Diese Feststellung trifft der Senat im Rahmen der freien Beweiswürdigung im Wege des Urkundenbeweises an Hand der Ermittlungsergebnisse im gegen F. gerichteten Strafverfahren. Angesichts der eindeutigen Aussagen der Arbeitnehmer Ü., S. und K. erübrigte sich deren Vernehmung als Zeugen durch den Senat (§§ 128, 118 Abs. 1 SGG i.V.m. § 416 ZPO). Die Gerichte der Sozialgerichtsbarkeit können sich nämlich bei der Ermittlung des Sachverhalts auf bereits in anderen Verfahren festgestellte Tatsachen stützen.
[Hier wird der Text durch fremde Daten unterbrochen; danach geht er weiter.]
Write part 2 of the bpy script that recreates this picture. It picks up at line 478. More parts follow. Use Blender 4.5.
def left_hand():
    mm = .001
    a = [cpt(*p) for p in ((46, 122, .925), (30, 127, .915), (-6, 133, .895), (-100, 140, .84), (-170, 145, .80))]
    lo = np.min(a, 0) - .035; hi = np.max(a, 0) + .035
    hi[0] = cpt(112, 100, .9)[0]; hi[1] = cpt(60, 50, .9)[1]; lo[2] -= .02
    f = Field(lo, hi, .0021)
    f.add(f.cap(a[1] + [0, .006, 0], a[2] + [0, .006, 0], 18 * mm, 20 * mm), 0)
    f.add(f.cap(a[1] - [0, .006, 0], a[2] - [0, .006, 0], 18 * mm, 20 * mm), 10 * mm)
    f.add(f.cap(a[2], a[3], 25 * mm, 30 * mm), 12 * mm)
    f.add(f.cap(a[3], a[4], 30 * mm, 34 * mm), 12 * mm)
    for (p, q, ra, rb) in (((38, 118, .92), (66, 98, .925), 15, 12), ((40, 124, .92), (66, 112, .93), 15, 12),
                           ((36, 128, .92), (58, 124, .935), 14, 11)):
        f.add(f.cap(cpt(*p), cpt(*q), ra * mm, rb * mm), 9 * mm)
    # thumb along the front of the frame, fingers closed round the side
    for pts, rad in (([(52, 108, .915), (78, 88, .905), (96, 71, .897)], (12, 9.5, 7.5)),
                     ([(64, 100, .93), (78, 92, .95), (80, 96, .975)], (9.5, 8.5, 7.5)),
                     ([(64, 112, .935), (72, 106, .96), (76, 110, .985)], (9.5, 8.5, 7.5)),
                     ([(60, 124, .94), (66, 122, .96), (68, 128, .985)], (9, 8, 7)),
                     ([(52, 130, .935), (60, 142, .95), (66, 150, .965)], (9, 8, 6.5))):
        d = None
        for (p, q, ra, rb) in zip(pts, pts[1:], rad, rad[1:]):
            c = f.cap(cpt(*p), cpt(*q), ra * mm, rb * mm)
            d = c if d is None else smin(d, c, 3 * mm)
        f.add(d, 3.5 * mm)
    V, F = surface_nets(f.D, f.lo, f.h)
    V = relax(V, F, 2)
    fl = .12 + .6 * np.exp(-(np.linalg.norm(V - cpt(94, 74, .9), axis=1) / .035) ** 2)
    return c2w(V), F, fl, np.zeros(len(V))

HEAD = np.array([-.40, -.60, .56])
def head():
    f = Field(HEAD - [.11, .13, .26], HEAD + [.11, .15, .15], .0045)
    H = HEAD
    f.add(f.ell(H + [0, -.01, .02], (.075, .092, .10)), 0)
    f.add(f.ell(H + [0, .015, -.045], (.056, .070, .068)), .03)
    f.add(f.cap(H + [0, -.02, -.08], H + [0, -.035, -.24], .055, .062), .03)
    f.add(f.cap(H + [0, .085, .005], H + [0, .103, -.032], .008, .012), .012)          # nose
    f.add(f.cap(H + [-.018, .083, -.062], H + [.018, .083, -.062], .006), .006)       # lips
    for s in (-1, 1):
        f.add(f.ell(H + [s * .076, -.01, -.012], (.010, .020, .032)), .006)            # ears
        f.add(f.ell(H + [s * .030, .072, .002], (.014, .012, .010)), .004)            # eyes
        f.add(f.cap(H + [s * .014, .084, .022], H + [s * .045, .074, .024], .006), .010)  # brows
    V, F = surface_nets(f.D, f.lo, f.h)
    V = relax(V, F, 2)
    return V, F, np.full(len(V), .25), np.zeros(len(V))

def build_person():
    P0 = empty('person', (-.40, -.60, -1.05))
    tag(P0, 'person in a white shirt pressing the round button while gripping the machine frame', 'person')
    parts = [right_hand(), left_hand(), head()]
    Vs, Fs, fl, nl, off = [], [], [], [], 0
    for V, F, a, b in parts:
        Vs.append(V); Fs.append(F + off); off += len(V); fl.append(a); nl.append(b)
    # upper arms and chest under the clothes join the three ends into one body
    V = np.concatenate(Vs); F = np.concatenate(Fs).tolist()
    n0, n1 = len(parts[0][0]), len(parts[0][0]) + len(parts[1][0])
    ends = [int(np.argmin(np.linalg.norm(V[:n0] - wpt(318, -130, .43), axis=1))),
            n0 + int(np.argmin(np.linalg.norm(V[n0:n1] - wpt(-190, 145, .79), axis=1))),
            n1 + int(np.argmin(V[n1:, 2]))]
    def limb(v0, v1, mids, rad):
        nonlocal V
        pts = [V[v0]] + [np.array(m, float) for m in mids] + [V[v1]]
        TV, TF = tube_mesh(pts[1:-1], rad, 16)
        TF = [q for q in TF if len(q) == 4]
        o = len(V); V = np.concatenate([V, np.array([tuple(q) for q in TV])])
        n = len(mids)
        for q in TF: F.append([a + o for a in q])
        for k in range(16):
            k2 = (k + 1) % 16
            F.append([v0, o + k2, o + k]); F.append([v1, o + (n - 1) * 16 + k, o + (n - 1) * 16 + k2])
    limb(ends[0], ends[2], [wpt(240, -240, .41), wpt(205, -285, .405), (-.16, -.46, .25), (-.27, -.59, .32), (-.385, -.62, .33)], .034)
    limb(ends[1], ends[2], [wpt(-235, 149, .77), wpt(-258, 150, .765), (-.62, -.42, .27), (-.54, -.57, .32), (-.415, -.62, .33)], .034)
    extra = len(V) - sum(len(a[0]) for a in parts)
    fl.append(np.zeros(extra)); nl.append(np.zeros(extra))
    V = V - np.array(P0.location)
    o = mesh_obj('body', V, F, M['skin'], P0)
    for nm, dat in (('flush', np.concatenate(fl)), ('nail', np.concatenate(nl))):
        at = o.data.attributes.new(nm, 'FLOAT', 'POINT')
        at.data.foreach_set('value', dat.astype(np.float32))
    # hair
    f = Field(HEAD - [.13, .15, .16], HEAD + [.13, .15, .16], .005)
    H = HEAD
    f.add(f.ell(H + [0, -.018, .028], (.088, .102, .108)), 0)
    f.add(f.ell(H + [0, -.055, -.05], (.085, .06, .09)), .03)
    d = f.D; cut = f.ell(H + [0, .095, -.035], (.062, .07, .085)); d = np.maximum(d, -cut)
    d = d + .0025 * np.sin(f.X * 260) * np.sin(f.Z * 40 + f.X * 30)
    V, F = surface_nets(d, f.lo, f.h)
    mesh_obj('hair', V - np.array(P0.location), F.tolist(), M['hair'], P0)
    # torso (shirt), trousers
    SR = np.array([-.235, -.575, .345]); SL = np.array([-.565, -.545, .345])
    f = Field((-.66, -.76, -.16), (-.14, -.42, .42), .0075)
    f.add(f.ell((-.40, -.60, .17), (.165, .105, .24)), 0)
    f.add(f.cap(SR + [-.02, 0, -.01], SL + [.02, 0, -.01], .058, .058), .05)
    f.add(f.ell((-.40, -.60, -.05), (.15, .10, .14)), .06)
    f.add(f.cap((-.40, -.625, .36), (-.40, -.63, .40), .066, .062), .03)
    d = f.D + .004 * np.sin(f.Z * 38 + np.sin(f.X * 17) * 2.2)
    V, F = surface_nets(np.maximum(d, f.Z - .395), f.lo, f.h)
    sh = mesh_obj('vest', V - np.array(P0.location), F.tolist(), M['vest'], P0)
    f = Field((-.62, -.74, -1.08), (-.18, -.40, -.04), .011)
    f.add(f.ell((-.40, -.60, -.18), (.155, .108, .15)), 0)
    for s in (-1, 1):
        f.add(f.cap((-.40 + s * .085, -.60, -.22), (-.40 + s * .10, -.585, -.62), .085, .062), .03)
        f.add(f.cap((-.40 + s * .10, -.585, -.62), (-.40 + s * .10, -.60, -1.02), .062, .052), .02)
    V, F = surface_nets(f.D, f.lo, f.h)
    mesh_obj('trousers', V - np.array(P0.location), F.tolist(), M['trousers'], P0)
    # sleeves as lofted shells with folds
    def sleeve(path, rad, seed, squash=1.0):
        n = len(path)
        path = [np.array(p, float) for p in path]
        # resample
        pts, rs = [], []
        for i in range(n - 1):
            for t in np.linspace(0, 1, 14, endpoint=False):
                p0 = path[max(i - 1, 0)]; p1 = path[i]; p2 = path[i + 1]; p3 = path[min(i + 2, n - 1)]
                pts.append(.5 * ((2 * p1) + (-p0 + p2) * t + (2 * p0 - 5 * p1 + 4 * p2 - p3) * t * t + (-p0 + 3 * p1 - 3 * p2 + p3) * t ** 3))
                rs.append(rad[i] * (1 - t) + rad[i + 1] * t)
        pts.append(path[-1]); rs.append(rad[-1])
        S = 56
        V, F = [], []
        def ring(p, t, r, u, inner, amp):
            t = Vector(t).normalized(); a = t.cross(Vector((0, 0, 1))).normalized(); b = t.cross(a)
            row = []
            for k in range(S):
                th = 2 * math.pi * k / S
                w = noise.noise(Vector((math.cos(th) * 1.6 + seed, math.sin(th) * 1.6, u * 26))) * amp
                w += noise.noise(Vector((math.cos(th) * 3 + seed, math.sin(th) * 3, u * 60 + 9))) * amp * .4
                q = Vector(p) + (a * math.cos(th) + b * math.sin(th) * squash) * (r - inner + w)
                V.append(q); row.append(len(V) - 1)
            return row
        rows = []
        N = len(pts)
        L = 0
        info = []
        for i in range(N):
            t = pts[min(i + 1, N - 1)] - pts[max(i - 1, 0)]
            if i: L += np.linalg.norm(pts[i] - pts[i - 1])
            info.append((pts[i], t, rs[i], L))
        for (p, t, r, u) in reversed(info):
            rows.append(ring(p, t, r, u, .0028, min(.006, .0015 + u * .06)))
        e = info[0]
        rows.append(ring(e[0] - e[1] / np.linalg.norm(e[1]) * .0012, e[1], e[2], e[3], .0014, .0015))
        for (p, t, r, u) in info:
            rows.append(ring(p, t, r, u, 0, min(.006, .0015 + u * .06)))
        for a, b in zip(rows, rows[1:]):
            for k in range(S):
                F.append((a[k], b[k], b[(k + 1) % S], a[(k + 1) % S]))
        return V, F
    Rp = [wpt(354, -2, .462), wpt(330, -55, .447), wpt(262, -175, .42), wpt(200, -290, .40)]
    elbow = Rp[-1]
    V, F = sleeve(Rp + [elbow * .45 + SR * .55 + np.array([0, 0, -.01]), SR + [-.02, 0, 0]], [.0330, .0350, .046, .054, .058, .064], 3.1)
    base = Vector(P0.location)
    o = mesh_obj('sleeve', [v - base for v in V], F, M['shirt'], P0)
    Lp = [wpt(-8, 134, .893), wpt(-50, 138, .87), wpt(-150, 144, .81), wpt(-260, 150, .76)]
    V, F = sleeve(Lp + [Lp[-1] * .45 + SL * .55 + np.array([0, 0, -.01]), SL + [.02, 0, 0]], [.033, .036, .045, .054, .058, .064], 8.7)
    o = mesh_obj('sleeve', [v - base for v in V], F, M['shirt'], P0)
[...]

Sie dürfen im Interesse der Beschleunigung des Verfahrens und der Prozeßökonomie davon absehen, über die unbestrittenen, aus den beigezogenen Verwaltungs- und Gerichtsakten sich ergebenden Vorgänge sämtliche beteiligten Zeugen zu vernehmen. Außerdem sind sie nicht gehindert, sich aus der Gesamtheit der beigezogenen Akten ein Urteil zu bilden. Dies gilt auch bei Zweifeln an der Richtigkeit der Erkenntnisse anderer Gerichte (BSG, Urt. v. 21.11.1958 – 6 RKa 10/58 – und 15.5.1963 – 6 RKa 1/62).

Die Nebenentscheidungen beruhen auf §§ 193, 160 SGG.